[REQUIRED WORK]:
Starting at the top of the entries, restate word for word each line up to and including the one with "FLOOR_M=sandstone()".

[EXTRACTED MATERIAL]:
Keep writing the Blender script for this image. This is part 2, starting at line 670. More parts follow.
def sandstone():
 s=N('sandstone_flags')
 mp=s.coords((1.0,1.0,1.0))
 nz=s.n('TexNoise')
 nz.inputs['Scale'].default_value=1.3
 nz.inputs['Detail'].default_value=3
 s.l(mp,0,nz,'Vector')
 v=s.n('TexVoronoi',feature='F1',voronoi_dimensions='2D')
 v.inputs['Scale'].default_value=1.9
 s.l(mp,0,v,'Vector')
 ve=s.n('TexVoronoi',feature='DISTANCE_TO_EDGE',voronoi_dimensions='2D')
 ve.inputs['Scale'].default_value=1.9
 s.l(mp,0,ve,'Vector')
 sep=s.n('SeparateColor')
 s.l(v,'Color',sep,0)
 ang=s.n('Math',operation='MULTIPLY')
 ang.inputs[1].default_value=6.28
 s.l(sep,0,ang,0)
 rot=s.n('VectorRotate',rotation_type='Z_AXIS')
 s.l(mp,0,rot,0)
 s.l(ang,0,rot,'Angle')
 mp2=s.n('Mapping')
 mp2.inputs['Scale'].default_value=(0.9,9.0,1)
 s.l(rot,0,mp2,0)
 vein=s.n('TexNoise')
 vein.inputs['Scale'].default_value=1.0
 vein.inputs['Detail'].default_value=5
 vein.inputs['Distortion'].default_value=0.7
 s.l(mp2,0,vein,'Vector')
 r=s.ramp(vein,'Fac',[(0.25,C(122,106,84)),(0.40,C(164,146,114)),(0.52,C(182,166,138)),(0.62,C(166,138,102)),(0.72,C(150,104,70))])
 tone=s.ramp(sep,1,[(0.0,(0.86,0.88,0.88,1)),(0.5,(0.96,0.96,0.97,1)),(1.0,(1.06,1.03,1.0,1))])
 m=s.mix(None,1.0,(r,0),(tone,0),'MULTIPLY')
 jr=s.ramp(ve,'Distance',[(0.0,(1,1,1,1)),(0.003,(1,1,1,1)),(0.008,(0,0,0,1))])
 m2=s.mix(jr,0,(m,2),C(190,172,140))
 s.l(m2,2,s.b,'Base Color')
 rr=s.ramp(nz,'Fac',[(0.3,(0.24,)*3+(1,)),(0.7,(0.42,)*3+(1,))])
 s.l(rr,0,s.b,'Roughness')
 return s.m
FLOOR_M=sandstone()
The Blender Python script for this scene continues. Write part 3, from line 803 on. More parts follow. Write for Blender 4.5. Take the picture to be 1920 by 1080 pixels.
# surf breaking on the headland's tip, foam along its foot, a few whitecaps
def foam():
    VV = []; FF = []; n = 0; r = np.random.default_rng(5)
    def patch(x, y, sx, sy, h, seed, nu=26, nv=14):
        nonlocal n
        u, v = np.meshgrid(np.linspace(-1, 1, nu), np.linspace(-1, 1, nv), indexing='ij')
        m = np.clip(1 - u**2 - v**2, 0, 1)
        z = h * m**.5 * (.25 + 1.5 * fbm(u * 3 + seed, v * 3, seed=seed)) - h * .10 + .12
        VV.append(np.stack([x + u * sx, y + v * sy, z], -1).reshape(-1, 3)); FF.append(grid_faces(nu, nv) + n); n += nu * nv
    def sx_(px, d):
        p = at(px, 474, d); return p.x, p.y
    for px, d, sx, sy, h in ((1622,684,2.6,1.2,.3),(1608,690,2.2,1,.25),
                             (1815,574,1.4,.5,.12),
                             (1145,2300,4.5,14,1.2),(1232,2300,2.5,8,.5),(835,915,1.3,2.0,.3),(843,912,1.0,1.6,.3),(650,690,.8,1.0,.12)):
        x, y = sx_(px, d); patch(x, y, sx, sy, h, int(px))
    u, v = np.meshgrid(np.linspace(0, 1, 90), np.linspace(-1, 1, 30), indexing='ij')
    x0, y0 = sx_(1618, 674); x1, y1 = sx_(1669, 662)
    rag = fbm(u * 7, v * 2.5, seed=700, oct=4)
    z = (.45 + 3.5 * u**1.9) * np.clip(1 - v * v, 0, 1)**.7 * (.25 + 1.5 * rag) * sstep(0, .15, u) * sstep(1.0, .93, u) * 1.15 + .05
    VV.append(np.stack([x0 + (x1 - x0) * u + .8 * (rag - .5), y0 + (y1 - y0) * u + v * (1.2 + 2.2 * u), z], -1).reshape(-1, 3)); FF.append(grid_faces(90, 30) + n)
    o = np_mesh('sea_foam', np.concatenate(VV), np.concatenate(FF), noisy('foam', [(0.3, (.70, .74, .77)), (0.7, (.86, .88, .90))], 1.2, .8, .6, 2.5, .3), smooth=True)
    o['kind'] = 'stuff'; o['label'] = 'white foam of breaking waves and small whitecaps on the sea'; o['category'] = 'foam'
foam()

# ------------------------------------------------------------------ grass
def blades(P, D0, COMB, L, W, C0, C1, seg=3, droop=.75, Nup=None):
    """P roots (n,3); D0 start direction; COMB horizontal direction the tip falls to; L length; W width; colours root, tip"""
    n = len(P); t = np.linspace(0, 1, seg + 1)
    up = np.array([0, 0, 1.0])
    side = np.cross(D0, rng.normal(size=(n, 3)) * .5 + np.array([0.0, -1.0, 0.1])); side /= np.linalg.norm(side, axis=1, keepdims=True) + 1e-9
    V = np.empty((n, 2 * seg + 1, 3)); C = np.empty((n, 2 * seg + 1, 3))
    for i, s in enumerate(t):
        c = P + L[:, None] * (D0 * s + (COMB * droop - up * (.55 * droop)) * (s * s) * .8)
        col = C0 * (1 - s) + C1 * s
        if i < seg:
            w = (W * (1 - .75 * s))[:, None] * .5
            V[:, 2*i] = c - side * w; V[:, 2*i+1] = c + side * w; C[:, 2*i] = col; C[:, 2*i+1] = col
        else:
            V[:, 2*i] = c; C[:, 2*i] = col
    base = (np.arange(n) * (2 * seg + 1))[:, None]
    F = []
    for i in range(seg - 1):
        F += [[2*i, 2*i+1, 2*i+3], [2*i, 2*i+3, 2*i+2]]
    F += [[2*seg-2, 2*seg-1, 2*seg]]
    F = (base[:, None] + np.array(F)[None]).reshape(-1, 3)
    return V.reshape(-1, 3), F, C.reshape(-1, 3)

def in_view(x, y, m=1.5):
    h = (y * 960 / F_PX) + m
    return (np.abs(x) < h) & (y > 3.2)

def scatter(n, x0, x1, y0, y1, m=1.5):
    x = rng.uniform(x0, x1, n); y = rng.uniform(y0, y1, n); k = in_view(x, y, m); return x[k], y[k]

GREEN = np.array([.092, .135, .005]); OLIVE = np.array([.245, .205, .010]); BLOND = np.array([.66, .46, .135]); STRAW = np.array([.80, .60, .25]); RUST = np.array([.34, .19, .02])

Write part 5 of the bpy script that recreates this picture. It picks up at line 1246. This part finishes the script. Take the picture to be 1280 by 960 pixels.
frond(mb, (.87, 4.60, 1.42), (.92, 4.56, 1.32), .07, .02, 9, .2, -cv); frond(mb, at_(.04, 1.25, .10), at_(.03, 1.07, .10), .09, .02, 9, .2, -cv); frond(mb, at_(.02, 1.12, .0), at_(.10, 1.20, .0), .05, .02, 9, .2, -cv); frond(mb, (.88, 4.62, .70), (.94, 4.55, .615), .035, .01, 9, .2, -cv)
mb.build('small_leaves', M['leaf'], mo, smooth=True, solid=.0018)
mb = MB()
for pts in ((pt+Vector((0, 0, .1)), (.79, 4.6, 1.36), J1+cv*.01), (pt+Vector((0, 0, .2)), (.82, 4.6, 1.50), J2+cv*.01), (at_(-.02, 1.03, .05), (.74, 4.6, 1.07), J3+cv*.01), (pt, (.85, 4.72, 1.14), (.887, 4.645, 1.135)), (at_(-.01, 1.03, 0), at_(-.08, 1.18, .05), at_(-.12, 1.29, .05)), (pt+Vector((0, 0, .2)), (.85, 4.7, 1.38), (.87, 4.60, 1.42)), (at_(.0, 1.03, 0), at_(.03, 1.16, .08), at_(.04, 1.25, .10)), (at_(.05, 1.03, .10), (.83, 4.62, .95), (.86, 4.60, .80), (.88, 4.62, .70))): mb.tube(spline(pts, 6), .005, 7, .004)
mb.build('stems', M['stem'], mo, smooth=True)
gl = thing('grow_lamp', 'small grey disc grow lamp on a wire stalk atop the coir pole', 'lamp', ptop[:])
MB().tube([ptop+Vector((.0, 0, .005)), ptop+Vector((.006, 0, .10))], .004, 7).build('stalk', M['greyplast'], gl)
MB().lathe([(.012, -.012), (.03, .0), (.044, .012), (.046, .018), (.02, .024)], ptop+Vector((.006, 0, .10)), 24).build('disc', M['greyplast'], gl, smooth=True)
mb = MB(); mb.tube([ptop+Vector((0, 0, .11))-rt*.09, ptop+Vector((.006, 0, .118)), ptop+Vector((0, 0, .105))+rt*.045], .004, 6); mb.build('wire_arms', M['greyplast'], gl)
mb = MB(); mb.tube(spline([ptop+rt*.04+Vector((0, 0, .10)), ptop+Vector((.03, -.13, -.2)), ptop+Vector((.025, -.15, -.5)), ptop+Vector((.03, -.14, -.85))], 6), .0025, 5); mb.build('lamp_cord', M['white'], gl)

[EXERCISE ANSWER]:
Keep writing the Blender script for this image. This is part 2, starting at line 670. More parts follow.
def sandstone():
 s=N('sandstone_flags')
 mp=s.coords((1.0,1.0,1.0))
 nz=s.n('TexNoise')
 nz.inputs['Scale'].default_value=1.3
 nz.inputs['Detail'].default_value=3
 s.l(mp,0,nz,'Vector')
 v=s.n('TexVoronoi',feature='F1',voronoi_dimensions='2D')
 v.inputs['Scale'].default_value=1.9
 s.l(mp,0,v,'Vector')
 ve=s.n('TexVoronoi',feature='DISTANCE_TO_EDGE',voronoi_dimensions='2D')
 ve.inputs['Scale'].default_value=1.9
 s.l(mp,0,ve,'Vector')
 sep=s.n('SeparateColor')
 s.l(v,'Color',sep,0)
 ang=s.n('Math',operation='MULTIPLY')
 ang.inputs[1].default_value=6.28
 s.l(sep,0,ang,0)
 rot=s.n('VectorRotate',rotation_type='Z_AXIS')
 s.l(mp,0,rot,0)
 s.l(ang,0,rot,'Angle')
 mp2=s.n('Mapping')
 mp2.inputs['Scale'].default_value=(0.9,9.0,1)
 s.l(rot,0,mp2,0)
 vein=s.n('TexNoise')
 vein.inputs['Scale'].default_value=1.0
 vein.inputs['Detail'].default_value=5
 vein.inputs['Distortion'].default_value=0.7
 s.l(mp2,0,vein,'Vector')
 r=s.ramp(vein,'Fac',[(0.25,C(122,106,84)),(0.40,C(164,146,114)),(0.52,C(182,166,138)),(0.62,C(166,138,102)),(0.72,C(150,104,70))])
 tone=s.ramp(sep,1,[(0.0,(0.86,0.88,0.88,1)),(0.5,(0.96,0.96,0.97,1)),(1.0,(1.06,1.03,1.0,1))])
 m=s.mix(None,1.0,(r,0),(tone,0),'MULTIPLY')
 jr=s.ramp(ve,'Distance',[(0.0,(1,1,1,1)),(0.003,(1,1,1,1)),(0.008,(0,0,0,1))])
 m2=s.mix(jr,0,(m,2),C(190,172,140))
 s.l(m2,2,s.b,'Base Color')
 rr=s.ramp(nz,'Fac',[(0.3,(0.24,)*3+(1,)),(0.7,(0.42,)*3+(1,))])
 s.l(rr,0,s.b,'Roughness')
 return s.m
FLOOR_M=sandstone()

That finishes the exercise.